Mech: Mechanised Choreographic Programming
Xueying Qin, Marco Peressotti, Fabrizio Montesi
cs.PL
Jul 16, 2026 · v1
TL;DR
Mechanises choreographic programming in Lean 4, proving soundness and completeness of endpoint projection with general recursion and nondeterminism.
Abstract
Choreographic programming (CP) is a programming paradigm for the correct-by-construction development of concurrent and distributed systems: programmers write the intended overall behaviour of a system from a global perspective in a choreography, which is then automatically compiled into communicating endpoint programs by a procedure known as endpoint projection (EPP). The central promise is that the projected endpoint programs, when executed together, are behaviourally equivalent to the source choreography. Fulfilling this promise becomes delicate for expressive CP languages. Existing mechanisations of CP treat only restricted fragments, while textbook and general purpose language implementations with rich features leave crucial interactions informal. In particular, general branching in knowledge of choice, general recursion, and nondeterministic choice in choreographies have not yet been integrated in a machine-checked theory. We present Mech, a new mechanisation of CP in Lean 4 that captures these features. There are two central technical challenges in our development of Mech. First, the sketched semantics from the literature does not correctly capture how nondeterministic choice interacts with concurrency. We therefore formulate new semantics that align nondeterministic choreographic executions with the behaviours of projected endpoint programs. Second, managing all these features in proofs is complex. We address this by uncovering new algebraic laws for choreographies, the operators used in their semantics, EPP, and their combinations.

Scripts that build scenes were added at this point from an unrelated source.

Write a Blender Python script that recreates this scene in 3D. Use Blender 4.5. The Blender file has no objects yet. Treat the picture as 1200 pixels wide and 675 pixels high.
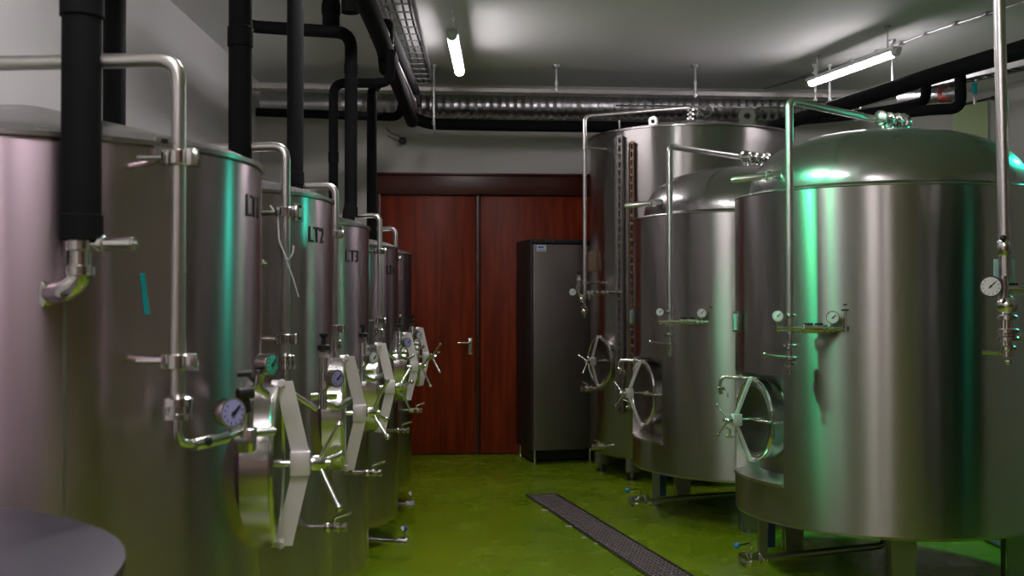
import bpy, bmesh, math, random
from mathutils import Vector, Matrix
random.seed(7)
C = bpy.context.scene.collection
S = bpy.context.scene
PI = math.pi
V = Vector
F = 1300.0; HZ = 350.0; CH = 1.47      # focal length in pixels, horizon row, eye height

# ------------------------------------------------------------------ camera
cd = bpy.data.cameras.new('camera'); cam = bpy.data.objects.new('camera', cd); C.objects.link(cam)
cam.location = (0, 0, CH)
cam.rotation_euler = (PI/2 + math.atan(12.5/F), 0, 0)
cd.sensor_width = 36; cd.lens = 36*F/1200; cd.clip_start = 0.05; cd.clip_end = 60
cd.dof.use_dof = True; cd.dof.focus_distance = 5.2; cd.dof.aperture_fstop = 5.0
S.camera = cam
S.view_settings.view_transform = 'Standard'; S.view_settings.look = 'None'
S.view_settings.gamma = 1; S.view_settings.use_curve_mapping = False
S.view_settings.exposure = 0.0
TUBE_W = 80.0       # emission strength of the fluorescent tubes
GREEN_L = 190.0; GREEN_R = 80.0
# ------------------------------------------------------------------ world
w = bpy.data.worlds.new('world'); S.world = w; w.use_nodes = True
w.node_tree.nodes['Background'].inputs[0].default_value = (0.5, 0.5, 0.52, 1)
w.node_tree.nodes['Background'].inputs[1].default_value = 0.02

def point_light(name, loc, energy, col, size=0.05):
    l = bpy.data.lights.new(name, 'POINT'); l.energy = energy; l.color = col; l.shadow_soft_size = size
    o = bpy.data.objects.new(name, l); o.location = loc; C.objects.link(o); return o

# ------------------------------------------------------------------ materials
def lin(c): return tuple(((x/255)/12.92 if x/255 <= 0.04045 else ((x/255+0.055)/1.055)**2.4) for x in c)
def mat(name, col, rough=0.5, metal=0.0, emis=None, es=0.0, coat=0.0, spec=0.5, noise=0.0, nscale=4.0, stretch=(1,1,1), rnoise=0.0,
        bump=0.0, bscale=60.0, aniso=0.0, col2=None):
    m = bpy.data.materials.new(name); m.use_nodes = True
    nt = m.node_tree; b = nt.nodes['Principled BSDF']
    b.inputs['Base Color'].default_value = (*col, 1); b.inputs['Roughness'].default_value = rough
    b.inputs['Metallic'].default_value = metal; b.inputs['Coat Weight'].default_value = coat
    b.inputs['Coat Roughness'].default_value = 0.12
    b.inputs['Specular IOR Level'].default_value = spec
    if emis:
        b.inputs['Emission Color'].default_value = (*emis, 1); b.inputs['Emission Strength'].default_value = es
    tc = nt.nodes.new('ShaderNodeTexCoord'); mp = nt.nodes.new('ShaderNodeMapping'); mp.inputs['Scale'].default_value = stretch
    nt.links.new(tc.outputs['Object'], mp.inputs['Vector'])
    if noise or rnoise or col2:
        n = nt.nodes.new('ShaderNodeTexNoise'); n.inputs['Scale'].default_value = nscale; n.inputs['Detail'].default_value = 5
        nt.links.new(mp.outputs[0], n.inputs['Vector'])
        r = nt.nodes.new('ShaderNodeMapRange'); r.inputs[1].default_value = 0.2; r.inputs[2].default_value = 0.8
        nt.links.new(n.outputs['Fac'], r.inputs[0])
        if noise or col2:
            mx = nt.nodes.new('ShaderNodeMix'); mx.data_type = 'RGBA'
            c2 = col2 if col2 else tuple(x*(1-noise) for x in col)
            mx.inputs[6].default_value = (*col, 1); mx.inputs[7].default_value = (*c2, 1)
            nt.links.new(r.outputs[0], mx.inputs[0]); nt.links.new(mx.outputs[2], b.inputs['Base Color'])
        if rnoise:
            r2 = nt.nodes.new('ShaderNodeMapRange'); r2.inputs[3].default_value = rough-rnoise; r2.inputs[4].default_value = rough+rnoise
            nt.links.new(r.outputs[0], r2.inputs[0]); nt.links.new(r2.outputs[0], b.inputs['Roughness'])
    if bump:
        n = nt.nodes.new('ShaderNodeTexNoise'); n.inputs['Scale'].default_value = bscale; n.inputs['Detail'].default_value = 3
        nt.links.new(mp.outputs[0], n.inputs['Vector'])
        bp = nt.nodes.new('ShaderNodeBump'); bp.inputs['Strength'].default_value = bump; bp.inputs['Distance'].default_value = 0.01
        nt.links.new(n.outputs['Fac'], bp.inputs['Height']); nt.links.new(bp.outputs[0], b.inputs['Normal'])
    if aniso:
        t = nt.nodes.new('ShaderNodeTangent'); t.direction_type = 'RADIAL'; t.axis = 'Z'
        b.inputs['Anisotropic'].default_value = aniso; b.inputs['Anisotropic Rotation'].default_value = .25; nt.links.new(t.outputs[0], b.inputs['Tangent'])
    return m
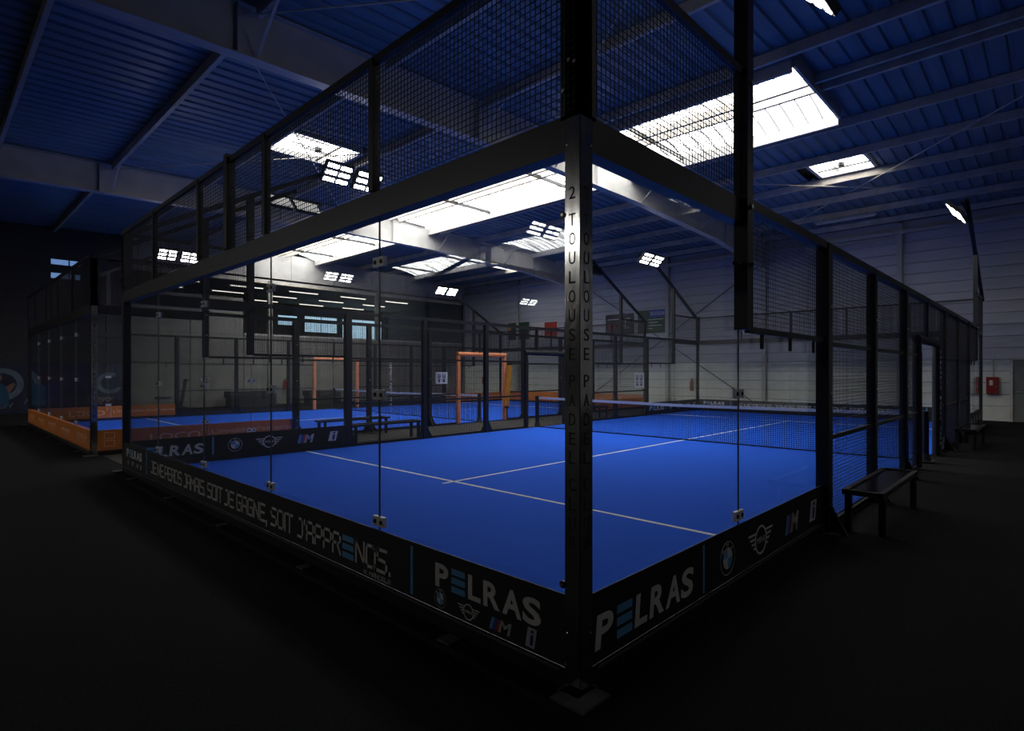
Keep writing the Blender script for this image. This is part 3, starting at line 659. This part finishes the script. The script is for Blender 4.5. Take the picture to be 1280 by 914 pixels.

Using our development, we prove completeness and soundness of EPP and derive communication safety and deadlock-freedom for projected networks, yielding the most extensive mechanised theory of CP to date.
Problem
Choreographic programming compiles global system descriptions into endpoint programs via endpoint projection (EPP), which must be behaviourally equivalent to the source. Existing mechanisations cover only restricted fragments, leaving general branching, recursion, and nondeterministic choice informal.
Approach
Mech is a mechanisation of choreographic programming in Lean 4 that captures general branching in knowledge of choice, general recursion, and nondeterministic choice. New semantics are formulated to correctly align nondeterministic choreographic executions with projected endpoint behaviours. New algebraic laws for choreographies, semantic operators, and EPP are uncovered to manage proof complexity.
Results
Soundness and completeness of EPP are proven, and communication safety and deadlock-freedom for projected networks are derived, yielding the most extensive machine-checked theory of choreographic programming to date.